▸ **Challenge**:
Exactly reproduce each line of the listing that follows.

▸ **Dataset extract**:
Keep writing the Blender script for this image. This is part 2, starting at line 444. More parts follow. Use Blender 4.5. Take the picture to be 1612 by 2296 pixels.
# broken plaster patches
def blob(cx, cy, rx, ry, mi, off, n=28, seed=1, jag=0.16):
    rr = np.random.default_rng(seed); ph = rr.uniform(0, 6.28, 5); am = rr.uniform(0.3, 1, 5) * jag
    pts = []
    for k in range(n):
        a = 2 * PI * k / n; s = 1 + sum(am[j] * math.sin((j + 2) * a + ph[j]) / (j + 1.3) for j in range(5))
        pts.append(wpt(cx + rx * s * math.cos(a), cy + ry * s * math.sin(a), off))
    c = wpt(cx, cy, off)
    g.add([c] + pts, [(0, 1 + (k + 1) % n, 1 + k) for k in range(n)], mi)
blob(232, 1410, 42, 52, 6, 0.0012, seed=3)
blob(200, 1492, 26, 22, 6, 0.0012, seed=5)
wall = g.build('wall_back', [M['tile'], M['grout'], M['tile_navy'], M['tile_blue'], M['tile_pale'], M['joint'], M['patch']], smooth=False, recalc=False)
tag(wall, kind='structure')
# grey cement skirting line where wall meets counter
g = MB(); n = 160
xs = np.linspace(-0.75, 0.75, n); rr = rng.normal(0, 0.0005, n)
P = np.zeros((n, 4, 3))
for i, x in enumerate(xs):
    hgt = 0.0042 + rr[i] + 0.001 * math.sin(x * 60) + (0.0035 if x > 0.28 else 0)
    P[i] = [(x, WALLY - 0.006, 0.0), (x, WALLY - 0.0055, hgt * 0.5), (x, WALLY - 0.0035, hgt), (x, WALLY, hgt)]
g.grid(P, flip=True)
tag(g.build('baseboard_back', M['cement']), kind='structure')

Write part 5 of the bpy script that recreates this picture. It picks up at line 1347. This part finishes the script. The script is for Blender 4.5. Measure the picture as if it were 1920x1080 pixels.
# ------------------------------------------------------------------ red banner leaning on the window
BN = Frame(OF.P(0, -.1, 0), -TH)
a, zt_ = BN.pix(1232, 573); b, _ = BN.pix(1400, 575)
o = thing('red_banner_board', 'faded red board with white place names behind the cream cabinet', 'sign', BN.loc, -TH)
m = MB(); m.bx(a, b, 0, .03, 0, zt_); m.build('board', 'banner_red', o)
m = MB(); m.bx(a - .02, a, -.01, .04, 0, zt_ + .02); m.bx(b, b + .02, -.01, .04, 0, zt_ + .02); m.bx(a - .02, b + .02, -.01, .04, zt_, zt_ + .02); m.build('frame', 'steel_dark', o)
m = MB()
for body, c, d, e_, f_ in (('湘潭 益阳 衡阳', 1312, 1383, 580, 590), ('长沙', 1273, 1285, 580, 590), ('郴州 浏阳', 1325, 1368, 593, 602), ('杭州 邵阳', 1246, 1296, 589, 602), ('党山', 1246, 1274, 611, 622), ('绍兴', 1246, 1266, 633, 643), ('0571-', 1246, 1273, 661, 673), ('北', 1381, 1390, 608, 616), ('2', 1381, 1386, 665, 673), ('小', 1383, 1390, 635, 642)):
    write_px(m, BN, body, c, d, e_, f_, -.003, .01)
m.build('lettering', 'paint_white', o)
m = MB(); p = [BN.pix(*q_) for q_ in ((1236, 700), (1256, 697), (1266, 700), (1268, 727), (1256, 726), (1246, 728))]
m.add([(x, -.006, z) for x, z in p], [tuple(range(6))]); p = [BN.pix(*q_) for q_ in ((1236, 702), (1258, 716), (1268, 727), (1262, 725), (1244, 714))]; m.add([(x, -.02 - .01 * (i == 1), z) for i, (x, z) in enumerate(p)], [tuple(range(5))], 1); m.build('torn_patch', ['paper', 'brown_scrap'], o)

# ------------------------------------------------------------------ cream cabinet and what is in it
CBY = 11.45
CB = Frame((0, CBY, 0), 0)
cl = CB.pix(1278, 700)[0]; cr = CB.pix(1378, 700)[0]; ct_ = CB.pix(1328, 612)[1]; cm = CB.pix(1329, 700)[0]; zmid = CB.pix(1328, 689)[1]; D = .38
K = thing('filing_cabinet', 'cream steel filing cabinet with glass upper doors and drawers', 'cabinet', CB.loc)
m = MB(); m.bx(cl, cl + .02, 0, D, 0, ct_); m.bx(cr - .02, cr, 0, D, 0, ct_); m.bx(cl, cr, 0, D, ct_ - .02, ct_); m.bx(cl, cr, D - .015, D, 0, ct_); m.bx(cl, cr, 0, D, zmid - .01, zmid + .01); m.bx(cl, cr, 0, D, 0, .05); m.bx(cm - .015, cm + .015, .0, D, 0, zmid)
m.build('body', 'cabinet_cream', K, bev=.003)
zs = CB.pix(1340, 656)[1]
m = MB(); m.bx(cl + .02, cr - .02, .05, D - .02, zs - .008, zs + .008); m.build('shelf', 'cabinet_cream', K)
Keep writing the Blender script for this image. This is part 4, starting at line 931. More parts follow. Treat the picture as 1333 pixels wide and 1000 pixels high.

▸ **Output for this task**:
Keep writing the Blender script for this image. This is part 2, starting at line 444. More parts follow. Use Blender 4.5. Take the picture to be 1612 by 2296 pixels.
# broken plaster patches
def blob(cx, cy, rx, ry, mi, off, n=28, seed=1, jag=0.16):
    rr = np.random.default_rng(seed); ph = rr.uniform(0, 6.28, 5); am = rr.uniform(0.3, 1, 5) * jag
    pts = []
    for k in range(n):
        a = 2 * PI * k / n; s = 1 + sum(am[j] * math.sin((j + 2) * a + ph[j]) / (j + 1.3) for j in range(5))
        pts.append(wpt(cx + rx * s * math.cos(a), cy + ry * s * math.sin(a), off))
    c = wpt(cx, cy, off)
    g.add([c] + pts, [(0, 1 + (k + 1) % n, 1 + k) for k in range(n)], mi)
blob(232, 1410, 42, 52, 6, 0.0012, seed=3)
blob(200, 1492, 26, 22, 6, 0.0012, seed=5)
wall = g.build('wall_back', [M['tile'], M['grout'], M['tile_navy'], M['tile_blue'], M['tile_pale'], M['joint'], M['patch']], smooth=False, recalc=False)
tag(wall, kind='structure')
# grey cement skirting line where wall meets counter
g = MB(); n = 160
xs = np.linspace(-0.75, 0.75, n); rr = rng.normal(0, 0.0005, n)
P = np.zeros((n, 4, 3))
for i, x in enumerate(xs):
    hgt = 0.0042 + rr[i] + 0.001 * math.sin(x * 60) + (0.0035 if x > 0.28 else 0)
    P[i] = [(x, WALLY - 0.006, 0.0), (x, WALLY - 0.0055, hgt * 0.5), (x, WALLY - 0.0035, hgt), (x, WALLY, hgt)]
g.grid(P, flip=True)
tag(g.build('baseboard_back', M['cement']), kind='structure')

Write part 5 of the bpy script that recreates this picture. It picks up at line 1347. This part finishes the script. The script is for Blender 4.5. Measure the picture as if it were 1920x1080 pixels.
# ------------------------------------------------------------------ red banner leaning on the window
BN = Frame(OF.P(0, -.1, 0), -TH)
a, zt_ = BN.pix(1232, 573); b, _ = BN.pix(1400, 575)
o = thing('red_banner_board', 'faded red board with white place names behind the cream cabinet', 'sign', BN.loc, -TH)
m = MB(); m.bx(a, b, 0, .03, 0, zt_); m.build('board', 'banner_red', o)
m = MB(); m.bx(a - .02, a, -.01, .04, 0, zt_ + .02); m.bx(b, b + .02, -.01, .04, 0, zt_ + .02); m.bx(a - .02, b + .02, -.01, .04, zt_, zt_ + .02); m.build('frame', 'steel_dark', o)
m = MB()
for body, c, d, e_, f_ in (('湘潭 益阳 衡阳', 1312, 1383, 580, 590), ('长沙', 1273, 1285, 580, 590), ('郴州 浏阳', 1325, 1368, 593, 602), ('杭州 邵阳', 1246, 1296, 589, 602), ('党山', 1246, 1274, 611, 622), ('绍兴', 1246, 1266, 633, 643), ('0571-', 1246, 1273, 661, 673), ('北', 1381, 1390, 608, 616), ('2', 1381, 1386, 665, 673), ('小', 1383, 1390, 635, 642)):
    write_px(m, BN, body, c, d, e_, f_, -.003, .01)
m.build('lettering', 'paint_white', o)
m = MB(); p = [BN.pix(*q_) for q_ in ((1236, 700), (1256, 697), (1266, 700), (1268, 727), (1256, 726), (1246, 728))]
m.add([(x, -.006, z) for x, z in p], [tuple(range(6))]); p = [BN.pix(*q_) for q_ in ((1236, 702), (1258, 716), (1268, 727), (1262, 725), (1244, 714))]; m.add([(x, -.02 - .01 * (i == 1), z) for i, (x, z) in enumerate(p)], [tuple(range(5))], 1); m.build('torn_patch', ['paper', 'brown_scrap'], o)

# ------------------------------------------------------------------ cream cabinet and what is in it
CBY = 11.45
CB = Frame((0, CBY, 0), 0)
cl = CB.pix(1278, 700)[0]; cr = CB.pix(1378, 700)[0]; ct_ = CB.pix(1328, 612)[1]; cm = CB.pix(1329, 700)[0]; zmid = CB.pix(1328, 689)[1]; D = .38
K = thing('filing_cabinet', 'cream steel filing cabinet with glass upper doors and drawers', 'cabinet', CB.loc)
m = MB(); m.bx(cl, cl + .02, 0, D, 0, ct_); m.bx(cr - .02, cr, 0, D, 0, ct_); m.bx(cl, cr, 0, D, ct_ - .02, ct_); m.bx(cl, cr, D - .015, D, 0, ct_); m.bx(cl, cr, 0, D, zmid - .01, zmid + .01); m.bx(cl, cr, 0, D, 0, .05); m.bx(cm - .015, cm + .015, .0, D, 0, zmid)
m.build('body', 'cabinet_cream', K, bev=.003)
zs = CB.pix(1340, 656)[1]
m = MB(); m.bx(cl + .02, cr - .02, .05, D - .02, zs - .008, zs + .008); m.build('shelf', 'cabinet_cream', K)
Keep writing the Blender script for this image. This is part 4, starting at line 931. More parts follow. Treat the picture as 1333 pixels wide and 1000 pixels high.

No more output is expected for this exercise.